Feather announced a self‑organizing inbox today, live at feather.computer and promoted via a tweet on X (source). The service claims to sort incoming mail into contextual buckets without user rules.
How It Works (at a glance)
The product runs entirely in the browser and connects to your email via OAuth. Once linked, it analyses subject lines and senders, then creates dynamic categories such as "Action Required" or "Reference". No custom scripting is required; the logic is baked into the service.
Fit for Startup Engineers
For teams that spend time triaging support or notification emails, an automated inbox can shave minutes off daily workflows. Because the UI is lightweight, it can be opened alongside code editors or issue trackers without noticeable latency. The service is free to try, which matches the typical "use‑then‑pay" model many early‑stage tools adopt.
Caveats to Consider
The algorithm is generic; it may misclassify niche internal notifications, leading to false positives.
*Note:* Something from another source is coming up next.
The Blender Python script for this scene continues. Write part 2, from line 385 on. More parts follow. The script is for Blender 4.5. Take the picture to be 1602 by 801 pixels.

There is also no on‑premise deployment option, so sensitive data stays on Feather’s servers—a potential compliance concern for regulated startups. Pricing beyond the trial period has not been disclosed, so budgeting should factor in possible future costs.
When to Give It a Spin
If your team handles more than 100 inbound emails per day and you already use a web‑mail client, set up a test account for a week and monitor classification accuracy. A short pilot can reveal whether the automation outweighs the occasional mis‑folder.
What to watch: upcoming announcements about export APIs or self‑hosted versions, which would address the current lock‑in limitation.